Duh, what’s the Internet, political parties say

One of my local candidates recently had left an automated message on our answering machine proclaiming his support of “safe neighbourhoods, good health care and the care of the elderly”. Just in case, you know, since all the other candidates are running for unsafe neighbourhoods and the mugging of senior citizens. With all this rhetoric and mother-truthing, three groups decided to ask the dominant Canadian parties what their plans were for privacy, copyrights, spam, and open source software. The Toronto Star also covered this topic.

Unsuprisingly, the political parties seemed to not have any clue what they were talking about. The Liberals, NDP, Bloc and Greens nebulously stated they were “looking at the issues”.

The Liberals were the first to respond, pointing out they created an anti-spam workforce, and also launched the infamous CDR tax levy.

The Greens probably responded the most lucidly, claiming they were for music sharing and open source, but didn’t get into many details.

The NDP and Bloc had no position on open source software, but agreed that spam = Bad!

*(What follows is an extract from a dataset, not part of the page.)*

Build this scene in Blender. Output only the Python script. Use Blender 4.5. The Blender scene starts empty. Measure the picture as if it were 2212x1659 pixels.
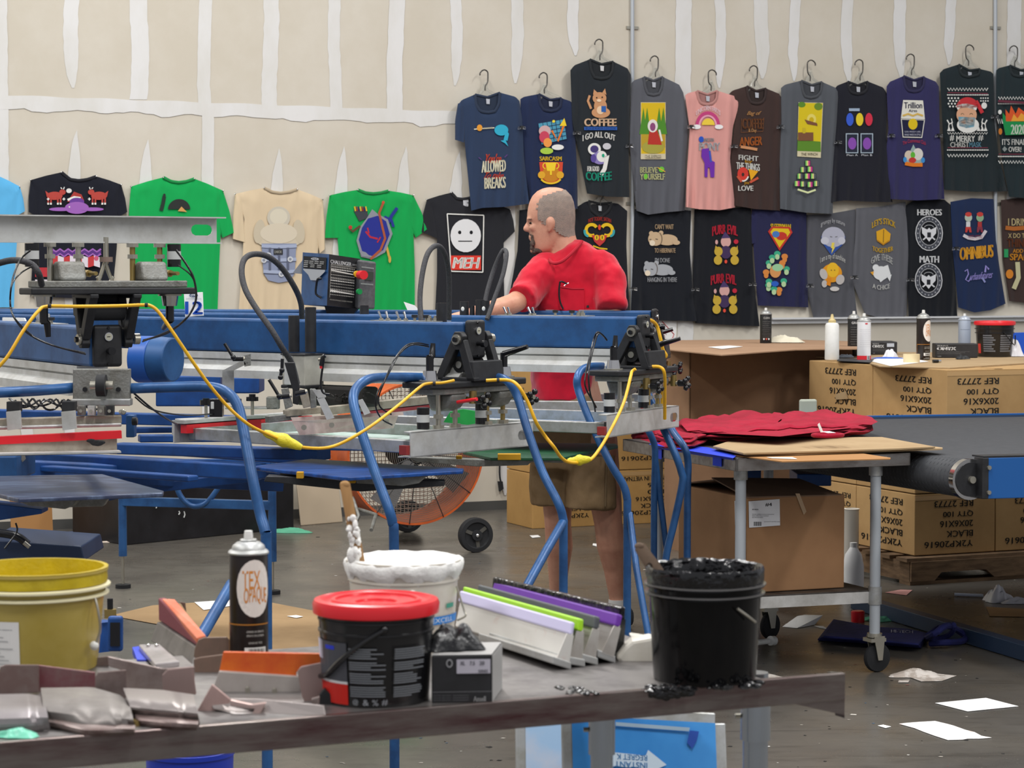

The Bloc answered back in French, but that’s okay if you don’t understand la belle langue because every answer was the same: look up the Bulte Report, an interim government study done by my local Liberal candidate which basically approves Internet censorship.

Unsurprisingly, all four parties said that national IDs were bad.

The Conservatives didn’t bother to respond.

In any case, if you’re Canadian and haven’t voted yet, go vote. And remember, don’t eat your ballot, it’s illegal.